Prompt
Exactly reproduce the lines that follow.
-- begin --
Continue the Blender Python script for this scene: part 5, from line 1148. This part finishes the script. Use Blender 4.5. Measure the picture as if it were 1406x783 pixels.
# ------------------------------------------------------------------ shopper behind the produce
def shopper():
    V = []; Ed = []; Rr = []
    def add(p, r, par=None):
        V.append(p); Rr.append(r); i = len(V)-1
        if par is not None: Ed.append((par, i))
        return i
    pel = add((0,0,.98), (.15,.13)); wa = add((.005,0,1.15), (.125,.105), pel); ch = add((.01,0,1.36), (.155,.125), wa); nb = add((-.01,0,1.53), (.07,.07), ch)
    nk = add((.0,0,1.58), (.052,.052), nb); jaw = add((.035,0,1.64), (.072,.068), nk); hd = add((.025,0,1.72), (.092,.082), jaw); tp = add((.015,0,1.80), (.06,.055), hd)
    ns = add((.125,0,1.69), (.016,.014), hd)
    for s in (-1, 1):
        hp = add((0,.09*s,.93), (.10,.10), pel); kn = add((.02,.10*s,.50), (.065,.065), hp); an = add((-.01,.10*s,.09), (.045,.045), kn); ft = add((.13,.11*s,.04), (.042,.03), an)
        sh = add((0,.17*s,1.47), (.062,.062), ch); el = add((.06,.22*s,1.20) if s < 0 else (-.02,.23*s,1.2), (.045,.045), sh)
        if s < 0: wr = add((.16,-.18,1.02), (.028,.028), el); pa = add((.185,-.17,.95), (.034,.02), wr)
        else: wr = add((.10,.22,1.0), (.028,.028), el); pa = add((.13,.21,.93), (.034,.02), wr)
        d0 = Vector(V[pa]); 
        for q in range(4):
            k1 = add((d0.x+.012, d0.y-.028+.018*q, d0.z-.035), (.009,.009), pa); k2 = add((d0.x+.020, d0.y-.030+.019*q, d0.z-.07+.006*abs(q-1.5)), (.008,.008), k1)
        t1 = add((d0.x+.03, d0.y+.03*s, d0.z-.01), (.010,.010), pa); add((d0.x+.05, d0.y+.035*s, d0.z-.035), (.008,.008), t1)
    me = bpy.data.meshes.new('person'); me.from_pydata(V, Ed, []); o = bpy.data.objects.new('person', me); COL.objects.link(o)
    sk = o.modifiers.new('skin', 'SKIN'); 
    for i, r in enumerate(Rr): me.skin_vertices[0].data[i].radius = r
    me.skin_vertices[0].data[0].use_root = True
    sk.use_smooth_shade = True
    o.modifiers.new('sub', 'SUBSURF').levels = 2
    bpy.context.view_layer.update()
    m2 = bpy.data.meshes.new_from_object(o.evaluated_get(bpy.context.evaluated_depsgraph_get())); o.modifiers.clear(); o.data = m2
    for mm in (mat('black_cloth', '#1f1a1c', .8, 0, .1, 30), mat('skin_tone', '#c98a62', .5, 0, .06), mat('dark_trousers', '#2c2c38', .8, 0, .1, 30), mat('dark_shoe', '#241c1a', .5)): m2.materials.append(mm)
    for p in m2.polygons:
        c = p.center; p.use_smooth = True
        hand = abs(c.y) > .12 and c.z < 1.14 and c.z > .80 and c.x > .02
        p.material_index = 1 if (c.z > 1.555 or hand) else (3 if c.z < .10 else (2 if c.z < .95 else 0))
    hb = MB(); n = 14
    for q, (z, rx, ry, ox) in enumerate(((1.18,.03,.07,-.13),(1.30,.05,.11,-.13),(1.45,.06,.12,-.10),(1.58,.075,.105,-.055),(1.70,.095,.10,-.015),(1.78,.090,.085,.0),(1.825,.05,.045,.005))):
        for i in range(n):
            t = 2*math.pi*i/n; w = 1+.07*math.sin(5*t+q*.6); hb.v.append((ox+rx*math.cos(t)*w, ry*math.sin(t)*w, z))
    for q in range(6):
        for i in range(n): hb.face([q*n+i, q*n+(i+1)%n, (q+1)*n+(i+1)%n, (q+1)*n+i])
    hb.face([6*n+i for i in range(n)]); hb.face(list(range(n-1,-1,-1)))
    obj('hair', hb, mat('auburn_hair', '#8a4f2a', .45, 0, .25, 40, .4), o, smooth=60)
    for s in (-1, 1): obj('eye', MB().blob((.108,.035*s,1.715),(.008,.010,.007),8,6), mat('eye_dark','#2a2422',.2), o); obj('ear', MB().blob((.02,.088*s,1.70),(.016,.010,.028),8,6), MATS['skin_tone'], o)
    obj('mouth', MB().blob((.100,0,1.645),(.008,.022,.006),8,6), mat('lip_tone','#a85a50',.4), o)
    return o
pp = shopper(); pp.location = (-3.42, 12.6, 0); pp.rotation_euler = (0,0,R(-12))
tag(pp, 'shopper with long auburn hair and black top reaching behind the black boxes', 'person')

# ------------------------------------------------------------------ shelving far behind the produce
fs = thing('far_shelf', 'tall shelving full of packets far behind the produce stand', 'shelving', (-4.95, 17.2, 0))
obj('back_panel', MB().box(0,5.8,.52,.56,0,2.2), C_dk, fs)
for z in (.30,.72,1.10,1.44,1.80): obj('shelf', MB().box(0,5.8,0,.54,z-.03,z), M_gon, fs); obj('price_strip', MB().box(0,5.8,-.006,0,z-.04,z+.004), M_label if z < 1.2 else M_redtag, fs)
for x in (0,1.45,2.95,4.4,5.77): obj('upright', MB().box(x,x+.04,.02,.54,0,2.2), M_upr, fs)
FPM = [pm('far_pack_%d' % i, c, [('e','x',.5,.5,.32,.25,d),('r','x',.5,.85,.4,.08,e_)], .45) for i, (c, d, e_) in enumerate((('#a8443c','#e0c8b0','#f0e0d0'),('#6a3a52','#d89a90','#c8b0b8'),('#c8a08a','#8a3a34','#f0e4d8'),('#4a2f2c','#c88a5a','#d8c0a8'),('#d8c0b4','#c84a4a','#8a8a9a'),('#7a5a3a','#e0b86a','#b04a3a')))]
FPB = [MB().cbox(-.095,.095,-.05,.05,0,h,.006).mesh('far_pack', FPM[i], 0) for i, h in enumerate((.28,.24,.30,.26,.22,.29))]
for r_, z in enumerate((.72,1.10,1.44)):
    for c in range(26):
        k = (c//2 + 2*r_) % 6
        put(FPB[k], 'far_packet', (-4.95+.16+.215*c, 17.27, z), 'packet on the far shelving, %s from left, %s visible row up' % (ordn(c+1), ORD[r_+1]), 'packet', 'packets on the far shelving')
-- end --
Task solution
Continue the Blender Python script for this scene: part 5, from line 1148. This part finishes the script. Use Blender 4.5. Measure the picture as if it were 1406x783 pixels.
# ------------------------------------------------------------------ shopper behind the produce
def shopper():
    V = []; Ed = []; Rr = []
    def add(p, r, par=None):
        V.append(p); Rr.append(r); i = len(V)-1
        if par is not None: Ed.append((par, i))
        return i
    pel = add((0,0,.98), (.15,.13)); wa = add((.005,0,1.15), (.125,.105), pel); ch = add((.01,0,1.36), (.155,.125), wa); nb = add((-.01,0,1.53), (.07,.07), ch)
    nk = add((.0,0,1.58), (.052,.052), nb); jaw = add((.035,0,1.64), (.072,.068), nk); hd = add((.025,0,1.72), (.092,.082), jaw); tp = add((.015,0,1.80), (.06,.055), hd)
    ns = add((.125,0,1.69), (.016,.014), hd)
    for s in (-1, 1):
        hp = add((0,.09*s,.93), (.10,.10), pel); kn = add((.02,.10*s,.50), (.065,.065), hp); an = add((-.01,.10*s,.09), (.045,.045), kn); ft = add((.13,.11*s,.04), (.042,.03), an)
        sh = add((0,.17*s,1.47), (.062,.062), ch); el = add((.06,.22*s,1.20) if s < 0 else (-.02,.23*s,1.2), (.045,.045), sh)
        if s < 0: wr = add((.16,-.18,1.02), (.028,.028), el); pa = add((.185,-.17,.95), (.034,.02), wr)
        else: wr = add((.10,.22,1.0), (.028,.028), el); pa = add((.13,.21,.93), (.034,.02), wr)
        d0 = Vector(V[pa]); 
        for q in range(4):
            k1 = add((d0.x+.012, d0.y-.028+.018*q, d0.z-.035), (.009,.009), pa); k2 = add((d0.x+.020, d0.y-.030+.019*q, d0.z-.07+.006*abs(q-1.5)), (.008,.008), k1)
        t1 = add((d0.x+.03, d0.y+.03*s, d0.z-.01), (.010,.010), pa); add((d0.x+.05, d0.y+.035*s, d0.z-.035), (.008,.008), t1)
    me = bpy.data.meshes.new('person'); me.from_pydata(V, Ed, []); o = bpy.data.objects.new('person', me); COL.objects.link(o)
    sk = o.modifiers.new('skin', 'SKIN'); 
    for i, r in enumerate(Rr): me.skin_vertices[0].data[i].radius = r
    me.skin_vertices[0].data[0].use_root = True
    sk.use_smooth_shade = True
    o.modifiers.new('sub', 'SUBSURF').levels = 2
    bpy.context.view_layer.update()
    m2 = bpy.data.meshes.new_from_object(o.evaluated_get(bpy.context.evaluated_depsgraph_get())); o.modifiers.clear(); o.data = m2
    for mm in (mat('black_cloth', '#1f1a1c', .8, 0, .1, 30), mat('skin_tone', '#c98a62', .5, 0, .06), mat('dark_trousers', '#2c2c38', .8, 0, .1, 30), mat('dark_shoe', '#241c1a', .5)): m2.materials.append(mm)
    for p in m2.polygons:
        c = p.center; p.use_smooth = True
        hand = abs(c.y) > .12 and c.z < 1.14 and c.z > .80 and c.x > .02
        p.material_index = 1 if (c.z > 1.555 or hand) else (3 if c.z < .10 else (2 if c.z < .95 else 0))
    hb = MB(); n = 14
    for q, (z, rx, ry, ox) in enumerate(((1.18,.03,.07,-.13),(1.30,.05,.11,-.13),(1.45,.06,.12,-.10),(1.58,.075,.105,-.055),(1.70,.095,.10,-.015),(1.78,.090,.085,.0),(1.825,.05,.045,.005))):
        for i in range(n):
            t = 2*math.pi*i/n; w = 1+.07*math.sin(5*t+q*.6); hb.v.append((ox+rx*math.cos(t)*w, ry*math.sin(t)*w, z))
    for q in range(6):
        for i in range(n): hb.face([q*n+i, q*n+(i+1)%n, (q+1)*n+(i+1)%n, (q+1)*n+i])
    hb.face([6*n+i for i in range(n)]); hb.face(list(range(n-1,-1,-1)))
    obj('hair', hb, mat('auburn_hair', '#8a4f2a', .45, 0, .25, 40, .4), o, smooth=60)
    for s in (-1, 1): obj('eye', MB().blob((.108,.035*s,1.715),(.008,.010,.007),8,6), mat('eye_dark','#2a2422',.2), o); obj('ear', MB().blob((.02,.088*s,1.70),(.016,.010,.028),8,6), MATS['skin_tone'], o)
    obj('mouth', MB().blob((.100,0,1.645),(.008,.022,.006),8,6), mat('lip_tone','#a85a50',.4), o)
    return o
pp = shopper(); pp.location = (-3.42, 12.6, 0); pp.rotation_euler = (0,0,R(-12))
tag(pp, 'shopper with long auburn hair and black top reaching behind the black boxes', 'person')

# ------------------------------------------------------------------ shelving far behind the produce
fs = thing('far_shelf', 'tall shelving full of packets far behind the produce stand', 'shelving', (-4.95, 17.2, 0))
obj('back_panel', MB().box(0,5.8,.52,.56,0,2.2), C_dk, fs)
for z in (.30,.72,1.10,1.44,1.80): obj('shelf', MB().box(0,5.8,0,.54,z-.03,z), M_gon, fs); obj('price_strip', MB().box(0,5.8,-.006,0,z-.04,z+.004), M_label if z < 1.2 else M_redtag, fs)
for x in (0,1.45,2.95,4.4,5.77): obj('upright', MB().box(x,x+.04,.02,.54,0,2.2), M_upr, fs)
FPM = [pm('far_pack_%d' % i, c, [('e','x',.5,.5,.32,.25,d),('r','x',.5,.85,.4,.08,e_)], .45) for i, (c, d, e_) in enumerate((('#a8443c','#e0c8b0','#f0e0d0'),('#6a3a52','#d89a90','#c8b0b8'),('#c8a08a','#8a3a34','#f0e4d8'),('#4a2f2c','#c88a5a','#d8c0a8'),('#d8c0b4','#c84a4a','#8a8a9a'),('#7a5a3a','#e0b86a','#b04a3a')))]
FPB = [MB().cbox(-.095,.095,-.05,.05,0,h,.006).mesh('far_pack', FPM[i], 0) for i, h in enumerate((.28,.24,.30,.26,.22,.29))]
for r_, z in enumerate((.72,1.10,1.44)):
    for c in range(26):
        k = (c//2 + 2*r_) % 6
        put(FPB[k], 'far_packet', (-4.95+.16+.215*c, 17.27, z), 'packet on the far shelving, %s from left, %s visible row up' % (ordn(c+1), ORD[r_+1]), 'packet', 'packets on the far shelving')